Eight people on trial in France over beheading of teacher
· RTE.ieThe father of a French pupil whose account of the use of caricatures of the Prophet Mohammad in a class on free speech led to the teacher's brutal murder has gone on trial accused of association with a terrorist network.
Days after Samuel Paty, 47, showed his pupils the caricatures in 2020, an 18-year-old assailant of Chechen origin stabbed him repeatedly and beheaded him outside his school in Conflans-Sainte-Honorine near Paris.
That happened after a pupil's father, Brahim Chnina, published a series of videos on social media, wrongly accusing Mr Paty of disciplining his daughter for complaining about the class, giving Mr Paty's name and identifying the school.
Prosecutors accuse Mr Chnina of collaborating with Abdelhakim Sefrioui, who founded a hardline Islamist organisation, to incite hatred towards the teacher.
Many Muslims consider any depiction of the Prophet Mohammad blasphemous.
"They put a target on the teacher's back," Thibault de Montbrial, a lawyer for Mr Paty's sister Mickaelle Paty, told reporters.
"Their public allegations... the videos they made attacking this teacher... all this spiral led directly to the atrocious decapitation of Samuel Paty.
"It will be interesting to see, how after having set up a whole chain of events from the letter A to the letter Y they will say that they are not responsible for the letter Z."
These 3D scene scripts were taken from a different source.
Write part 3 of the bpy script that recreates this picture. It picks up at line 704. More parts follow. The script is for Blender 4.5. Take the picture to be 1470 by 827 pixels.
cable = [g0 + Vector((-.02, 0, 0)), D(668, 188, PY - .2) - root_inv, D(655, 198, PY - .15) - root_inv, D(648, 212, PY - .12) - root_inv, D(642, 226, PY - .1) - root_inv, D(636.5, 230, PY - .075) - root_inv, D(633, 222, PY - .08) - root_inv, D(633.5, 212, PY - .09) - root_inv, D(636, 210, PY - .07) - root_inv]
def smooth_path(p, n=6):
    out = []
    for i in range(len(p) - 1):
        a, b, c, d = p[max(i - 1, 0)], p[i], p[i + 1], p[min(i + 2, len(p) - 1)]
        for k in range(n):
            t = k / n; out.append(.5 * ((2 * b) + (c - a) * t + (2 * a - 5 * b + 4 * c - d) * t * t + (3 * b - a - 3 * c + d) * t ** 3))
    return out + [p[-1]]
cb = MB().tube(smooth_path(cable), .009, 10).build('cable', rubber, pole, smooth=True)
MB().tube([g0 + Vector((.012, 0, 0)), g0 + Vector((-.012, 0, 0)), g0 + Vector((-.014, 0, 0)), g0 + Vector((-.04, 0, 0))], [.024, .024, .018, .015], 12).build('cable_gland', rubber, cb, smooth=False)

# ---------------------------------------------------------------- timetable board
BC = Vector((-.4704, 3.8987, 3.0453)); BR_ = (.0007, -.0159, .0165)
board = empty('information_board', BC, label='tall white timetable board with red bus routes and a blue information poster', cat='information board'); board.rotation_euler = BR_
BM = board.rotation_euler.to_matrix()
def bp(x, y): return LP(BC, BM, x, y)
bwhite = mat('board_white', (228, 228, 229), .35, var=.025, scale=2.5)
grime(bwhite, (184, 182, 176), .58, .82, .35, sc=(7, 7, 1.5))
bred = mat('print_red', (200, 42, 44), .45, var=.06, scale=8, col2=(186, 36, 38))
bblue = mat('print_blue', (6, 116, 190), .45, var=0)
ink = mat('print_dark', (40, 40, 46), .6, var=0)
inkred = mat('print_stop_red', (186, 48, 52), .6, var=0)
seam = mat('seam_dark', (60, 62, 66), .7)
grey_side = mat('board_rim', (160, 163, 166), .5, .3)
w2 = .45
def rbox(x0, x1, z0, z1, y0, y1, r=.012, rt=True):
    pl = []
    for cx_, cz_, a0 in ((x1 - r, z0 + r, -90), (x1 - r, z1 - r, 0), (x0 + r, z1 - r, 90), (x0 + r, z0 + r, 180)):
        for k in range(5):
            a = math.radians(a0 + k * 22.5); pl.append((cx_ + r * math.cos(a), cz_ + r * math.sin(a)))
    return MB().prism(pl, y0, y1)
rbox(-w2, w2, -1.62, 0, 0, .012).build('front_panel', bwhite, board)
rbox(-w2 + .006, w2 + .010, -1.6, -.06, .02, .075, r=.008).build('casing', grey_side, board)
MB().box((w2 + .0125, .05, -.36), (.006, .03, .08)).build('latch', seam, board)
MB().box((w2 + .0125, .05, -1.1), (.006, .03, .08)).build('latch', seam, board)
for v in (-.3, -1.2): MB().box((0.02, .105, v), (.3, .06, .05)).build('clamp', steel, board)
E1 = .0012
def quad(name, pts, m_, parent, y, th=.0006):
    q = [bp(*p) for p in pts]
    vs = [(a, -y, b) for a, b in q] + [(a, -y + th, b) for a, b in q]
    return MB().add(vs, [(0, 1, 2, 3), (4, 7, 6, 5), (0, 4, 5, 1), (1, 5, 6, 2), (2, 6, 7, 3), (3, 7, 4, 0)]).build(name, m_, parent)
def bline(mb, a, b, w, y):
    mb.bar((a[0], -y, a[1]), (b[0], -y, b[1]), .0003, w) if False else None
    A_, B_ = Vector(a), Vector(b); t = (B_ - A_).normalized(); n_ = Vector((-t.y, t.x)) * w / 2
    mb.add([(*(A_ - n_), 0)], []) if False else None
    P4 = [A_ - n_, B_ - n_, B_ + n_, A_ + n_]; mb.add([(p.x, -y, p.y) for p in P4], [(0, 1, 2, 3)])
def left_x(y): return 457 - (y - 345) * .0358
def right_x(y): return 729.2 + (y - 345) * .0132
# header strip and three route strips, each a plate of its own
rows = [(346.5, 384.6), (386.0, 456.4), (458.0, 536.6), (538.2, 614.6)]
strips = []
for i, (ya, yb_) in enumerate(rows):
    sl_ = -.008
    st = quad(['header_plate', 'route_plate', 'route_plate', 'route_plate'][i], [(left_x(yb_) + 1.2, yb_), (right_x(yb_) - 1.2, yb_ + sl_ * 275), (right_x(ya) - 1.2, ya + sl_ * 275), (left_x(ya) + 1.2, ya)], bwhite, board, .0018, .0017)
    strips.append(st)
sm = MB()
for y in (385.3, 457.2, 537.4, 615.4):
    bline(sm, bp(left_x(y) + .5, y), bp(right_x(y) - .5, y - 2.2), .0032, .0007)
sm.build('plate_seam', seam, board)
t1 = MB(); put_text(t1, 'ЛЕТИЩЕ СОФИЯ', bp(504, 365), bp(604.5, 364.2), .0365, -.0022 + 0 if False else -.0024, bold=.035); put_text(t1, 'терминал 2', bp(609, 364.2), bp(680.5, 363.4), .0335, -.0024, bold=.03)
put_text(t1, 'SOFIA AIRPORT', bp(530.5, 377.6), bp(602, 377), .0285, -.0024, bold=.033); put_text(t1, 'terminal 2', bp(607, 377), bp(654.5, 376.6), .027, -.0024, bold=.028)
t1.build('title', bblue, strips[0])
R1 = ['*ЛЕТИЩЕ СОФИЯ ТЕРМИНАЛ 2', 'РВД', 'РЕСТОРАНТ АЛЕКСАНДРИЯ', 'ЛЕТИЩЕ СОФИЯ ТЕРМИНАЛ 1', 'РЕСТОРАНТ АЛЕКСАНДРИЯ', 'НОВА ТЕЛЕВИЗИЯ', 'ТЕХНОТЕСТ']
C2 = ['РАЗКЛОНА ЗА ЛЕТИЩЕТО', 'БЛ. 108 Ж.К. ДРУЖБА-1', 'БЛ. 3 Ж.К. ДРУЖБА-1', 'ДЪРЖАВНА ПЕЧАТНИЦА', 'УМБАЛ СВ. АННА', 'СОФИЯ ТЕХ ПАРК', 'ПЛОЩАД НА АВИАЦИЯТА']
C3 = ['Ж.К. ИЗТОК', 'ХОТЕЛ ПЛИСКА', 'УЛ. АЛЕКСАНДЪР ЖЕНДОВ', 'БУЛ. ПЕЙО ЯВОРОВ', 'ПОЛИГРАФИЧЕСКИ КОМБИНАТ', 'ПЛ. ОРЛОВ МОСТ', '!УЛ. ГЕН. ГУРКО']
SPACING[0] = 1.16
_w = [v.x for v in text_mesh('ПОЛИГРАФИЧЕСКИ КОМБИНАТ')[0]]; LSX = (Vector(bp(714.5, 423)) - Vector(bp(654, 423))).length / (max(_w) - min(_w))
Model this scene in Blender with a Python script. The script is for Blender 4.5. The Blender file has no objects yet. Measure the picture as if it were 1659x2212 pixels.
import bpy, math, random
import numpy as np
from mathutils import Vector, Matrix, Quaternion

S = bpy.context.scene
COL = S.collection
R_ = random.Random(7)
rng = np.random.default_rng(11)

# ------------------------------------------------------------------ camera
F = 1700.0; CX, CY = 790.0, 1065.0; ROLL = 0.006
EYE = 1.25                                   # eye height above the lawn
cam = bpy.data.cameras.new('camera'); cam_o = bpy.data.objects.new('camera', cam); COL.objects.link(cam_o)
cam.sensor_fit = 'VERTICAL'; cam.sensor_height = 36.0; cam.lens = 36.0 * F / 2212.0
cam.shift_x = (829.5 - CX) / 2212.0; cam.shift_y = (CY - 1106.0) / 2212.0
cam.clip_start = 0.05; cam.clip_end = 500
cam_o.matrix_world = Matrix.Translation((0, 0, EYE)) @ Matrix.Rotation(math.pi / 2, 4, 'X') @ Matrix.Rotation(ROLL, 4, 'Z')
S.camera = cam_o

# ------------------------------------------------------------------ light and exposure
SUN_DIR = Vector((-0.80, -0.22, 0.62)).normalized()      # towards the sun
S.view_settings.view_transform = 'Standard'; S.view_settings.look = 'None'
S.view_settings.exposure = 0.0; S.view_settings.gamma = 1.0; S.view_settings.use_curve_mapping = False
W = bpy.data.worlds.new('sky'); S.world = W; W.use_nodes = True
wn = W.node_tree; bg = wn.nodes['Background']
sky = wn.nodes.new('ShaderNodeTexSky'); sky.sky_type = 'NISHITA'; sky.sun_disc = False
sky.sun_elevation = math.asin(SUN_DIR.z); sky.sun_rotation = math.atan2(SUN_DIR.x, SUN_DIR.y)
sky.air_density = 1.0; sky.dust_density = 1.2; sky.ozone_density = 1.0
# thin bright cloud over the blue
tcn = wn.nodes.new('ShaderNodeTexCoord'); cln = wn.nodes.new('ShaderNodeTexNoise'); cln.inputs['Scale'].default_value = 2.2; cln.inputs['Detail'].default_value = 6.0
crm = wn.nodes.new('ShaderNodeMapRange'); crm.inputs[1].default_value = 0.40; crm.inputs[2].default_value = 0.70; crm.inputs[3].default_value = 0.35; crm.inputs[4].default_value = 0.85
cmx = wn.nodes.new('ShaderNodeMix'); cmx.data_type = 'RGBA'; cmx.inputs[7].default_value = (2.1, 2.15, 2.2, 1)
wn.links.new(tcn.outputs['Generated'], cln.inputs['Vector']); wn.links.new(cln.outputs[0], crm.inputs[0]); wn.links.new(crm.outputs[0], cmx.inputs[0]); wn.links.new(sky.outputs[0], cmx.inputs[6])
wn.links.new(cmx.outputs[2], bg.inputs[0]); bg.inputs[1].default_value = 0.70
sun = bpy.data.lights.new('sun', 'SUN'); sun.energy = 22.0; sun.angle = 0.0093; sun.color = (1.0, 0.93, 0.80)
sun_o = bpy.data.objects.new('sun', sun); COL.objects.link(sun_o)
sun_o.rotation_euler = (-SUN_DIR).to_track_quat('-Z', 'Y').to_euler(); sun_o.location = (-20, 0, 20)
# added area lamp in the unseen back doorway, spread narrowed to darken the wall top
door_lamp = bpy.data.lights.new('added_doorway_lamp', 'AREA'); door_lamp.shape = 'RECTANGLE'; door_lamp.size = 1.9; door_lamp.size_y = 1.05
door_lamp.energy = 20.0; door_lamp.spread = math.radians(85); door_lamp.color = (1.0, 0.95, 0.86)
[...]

Both men are charged with association with a terrorist organisation.
Mr Chnina's lawyer declined to comment ahead of the start of the trial.
Mr Sefrioui's lawyer, Ouadie Elhamamouchi, has said there is no proof of contact between Mr Sefrioui and the Chechen killer, who was shot dead by police.
Mr Elhamamouchi said that Mr Sefrioui would show the court "that he has absolutely no connection whatsoever with this heinous attack, which he has condemned from day one".
Among the six others on trial in Paris alongside Mr Chnina and Mr Sefrioui are two associates of Mr Paty's killer, Abdullakh Anzorov.
Prosecutors allege they knew of Mr Anzorov's plans to kill Mr Paty and helped him buy weapons.
Both are charged with complicity in a terrorist killing, and French media say they have both denied wrongdoing.
Last year, a court found Mr Chnina's daughter and five other adolescents guilty of charges related to taking part in a pre-meditated criminal conspiracy and helping to prepare an ambush.
Mr Chnina's daughter was actually not in Mr Paty's class when the caricatures were shown.
The court found her guilty of making false accusations and slanderous comments.
French media said the13-year-old made the allegations against Mr Paty when her parents asked her why she had been suspended from school for two days.
The latest trial is due to run until December.
Teachers from Mr Paty's school will follow the trial closely, said Antoine Casubolo Ferro, a lawyer for 14 of his colleagues.
"They expect the (French) republic, justice, to say: stop, don't mess with teachers ... don't mess with freedom of expression," Mr Casubolo Ferro told reporters.